Mesajı Okuyun
Old 03-06-2007, 23:01   #7
Heybe Hukuk

 
Varsayılan

Sayın meslektaşım;

İlk sorunuza Sayın Ergin gerekli yanıtı vermiş. Taşınmaz üzerindeki mülkiyet hakkı, iştirak halinde yada müştereken olsa dahi; malikin tasarrufunun kısıtlanamayacından bahisle; paydaşlar anlaşamadıkları taktirde ve taşınmazın taksiminin de mümkün olmaması halinde; taşınmaz satılacak ve satım bedeli paydaşlar arasında payları oranında dağıtılarak, ortaklık giderilecektir ve buna engel olunması da mümkün değildir.

İkinci sorunuza ilişkin olarak; gerekli cevap yine Sayın Lalende tarafından verilmiş olmakla; hususa ilişkin açıklayıcı bir kararı da şahsınıza yardımcı olacağı ümidi ile aşağıya kopyalıyorum.

Kolay gelsin..

T.C. YARGITAY
3.Hukuk Dairesi
Esas: 2001/11350
Karar: 2002/12344
Karar Tarihi: 22.10.2002
ÖZET: Kural olarak, paydaşlar intifadan men edilmedikçe birbirlerinden ecrimisil isteyemezler.
İntifadan men koşulunun gerçekleşmesi ise; ecrimisil istenen süreden önce davacı paydaşların davaya konu taşınmazdan ya da gelirinden yararlanmak isteğinin davalı paydaşlara bildirmesine bağlıdır.

(743 S. K. m. 625, 908)
Dava dilekçesinde 530.230.000 lira Ecrimisilin faiz ve masraflarla birlikte davalı taraftan tahsili istenilmiştir.
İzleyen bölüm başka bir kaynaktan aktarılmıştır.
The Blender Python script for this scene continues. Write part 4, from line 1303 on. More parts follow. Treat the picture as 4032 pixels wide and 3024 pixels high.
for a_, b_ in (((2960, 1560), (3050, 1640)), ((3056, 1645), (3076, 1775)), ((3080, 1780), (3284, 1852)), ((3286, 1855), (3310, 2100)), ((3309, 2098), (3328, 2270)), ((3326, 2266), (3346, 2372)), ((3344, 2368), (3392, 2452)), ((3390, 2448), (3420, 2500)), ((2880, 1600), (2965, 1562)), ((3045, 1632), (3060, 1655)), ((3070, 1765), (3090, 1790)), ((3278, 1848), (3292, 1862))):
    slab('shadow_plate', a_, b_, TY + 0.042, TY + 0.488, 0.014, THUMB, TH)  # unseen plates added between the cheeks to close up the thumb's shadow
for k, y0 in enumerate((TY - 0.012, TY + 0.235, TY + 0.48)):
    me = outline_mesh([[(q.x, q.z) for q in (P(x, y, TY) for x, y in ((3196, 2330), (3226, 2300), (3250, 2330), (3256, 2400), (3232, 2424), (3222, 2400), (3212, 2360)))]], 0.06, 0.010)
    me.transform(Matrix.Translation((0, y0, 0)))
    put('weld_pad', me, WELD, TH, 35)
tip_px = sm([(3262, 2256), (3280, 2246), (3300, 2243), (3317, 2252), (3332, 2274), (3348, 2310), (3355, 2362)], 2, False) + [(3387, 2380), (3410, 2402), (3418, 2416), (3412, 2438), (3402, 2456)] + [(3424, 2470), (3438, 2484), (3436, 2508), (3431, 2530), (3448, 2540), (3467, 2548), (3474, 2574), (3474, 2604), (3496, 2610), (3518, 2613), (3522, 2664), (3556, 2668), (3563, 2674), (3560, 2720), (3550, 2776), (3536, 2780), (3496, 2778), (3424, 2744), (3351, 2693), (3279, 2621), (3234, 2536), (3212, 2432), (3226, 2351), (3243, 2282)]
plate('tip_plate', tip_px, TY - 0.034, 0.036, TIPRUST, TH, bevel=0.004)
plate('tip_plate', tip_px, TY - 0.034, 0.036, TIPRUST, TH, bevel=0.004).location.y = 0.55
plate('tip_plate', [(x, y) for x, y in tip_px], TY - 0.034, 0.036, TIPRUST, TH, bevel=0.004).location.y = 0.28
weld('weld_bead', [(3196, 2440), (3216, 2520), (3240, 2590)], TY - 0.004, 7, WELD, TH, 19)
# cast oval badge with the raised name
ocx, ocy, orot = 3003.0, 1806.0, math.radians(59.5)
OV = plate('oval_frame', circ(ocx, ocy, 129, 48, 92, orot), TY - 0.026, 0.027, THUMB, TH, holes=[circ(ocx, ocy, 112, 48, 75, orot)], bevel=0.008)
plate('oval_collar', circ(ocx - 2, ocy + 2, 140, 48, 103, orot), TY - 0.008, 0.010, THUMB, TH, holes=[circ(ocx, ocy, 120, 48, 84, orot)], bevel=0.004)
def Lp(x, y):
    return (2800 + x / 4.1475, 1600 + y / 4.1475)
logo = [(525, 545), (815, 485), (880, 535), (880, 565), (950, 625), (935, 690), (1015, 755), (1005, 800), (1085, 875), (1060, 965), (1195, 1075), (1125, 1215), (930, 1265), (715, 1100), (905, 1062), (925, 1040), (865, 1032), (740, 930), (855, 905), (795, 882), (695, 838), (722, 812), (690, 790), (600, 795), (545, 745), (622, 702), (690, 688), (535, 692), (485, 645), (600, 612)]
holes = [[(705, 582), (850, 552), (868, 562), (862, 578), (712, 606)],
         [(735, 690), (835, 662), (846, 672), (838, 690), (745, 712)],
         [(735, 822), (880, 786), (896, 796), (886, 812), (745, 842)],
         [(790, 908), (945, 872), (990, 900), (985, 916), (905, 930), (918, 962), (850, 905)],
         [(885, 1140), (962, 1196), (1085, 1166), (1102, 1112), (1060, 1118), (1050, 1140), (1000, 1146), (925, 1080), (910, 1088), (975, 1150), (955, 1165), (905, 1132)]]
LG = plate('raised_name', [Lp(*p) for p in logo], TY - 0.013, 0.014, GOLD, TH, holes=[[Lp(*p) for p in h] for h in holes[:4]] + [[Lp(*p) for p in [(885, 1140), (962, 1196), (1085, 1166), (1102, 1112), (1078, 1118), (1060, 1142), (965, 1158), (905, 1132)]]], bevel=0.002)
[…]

Mahkemece davanın reddi cihetine gidilmiş, hüküm davacı vekili tarafından temyiz edilmiştir.
Temyiz isteminin süresi içinde olduğu anlaşıldıktan sonra dosyadaki bütün kağıtlar okunup gereği düşünüldü.
Davada, (1998 yılından geriye doğru 5 yıllık) 530.230.000.-TL ecrimisil bedelinin tahsili talep edilmektedir.
Mahkemece, (intifadan men koşulunun gerçekleşmediğinden bahisle) davanın reddine karar verilmiştir.
Paydaşlar, (kural olarak) intifadan men edilmedikçe birbirlerinden ecrimisil isteyemezler.
İntifadan men koşulunun gerçekleşmesi ise; ecrimisil istenen süreden önce davacı paydaşların davaya konu taşınmazdan ya da gelirinden yararlanmak isteğinin davalı paydaşlara bildirilmiş olmasına bağlıdır.
İntifadan men koşulunun gerçekleştiği iddiası yemin dahil her türlü delille ispatlanabilir. Bu koşul dava şartı niteliğinde uluduğundan gerçekleşip gerçekleşmediğinin mahkemece re'sen araştırılarak saptanması gerekmektedir.
Bu bakımdan taraflar arasında görülen izale-i şüyu davasının dilekçesinin tebliğ tarihi intifadan men koşulunun oluşması için yeterlidir. Kaldı ki, davalılar vekilinin cevap dilekçesinde, taraflar arasındaki ihtilafın izale-i şüyu davası ile başladığını bu nedenle izale-i şüyu dava tarihi olan 28.7.1997 gününden derdest dava tarihi 14.10.1998 tarihine kadar ecrimisil istenebileceğini "kabul" etmiştir.
Bu durumda, izale-i şüyu dava tarihinden itibaren ecrimisil bedeline hükmedilmesi gerekirken, mahkemece yazılı gerekçe ile davanın reddine karar verilmesi doğru görülmemiştir.
Bu itibarla yukarıda açıklanan esaslar gözönünde tutulmaksızın yazılı şekilde hüküm tesisi isabetsiz, temyiz itirazları bu nedenlerle yerinde olduğundan kabulü ile hükmün HUMK.nun 428. maddesi gereğince (BOZULMASINA) ve peşin alınan temyiz harcının istek halinde temyiz edene iadesine, 22.10.2002 tarihinde oybirliği ile karar verildi.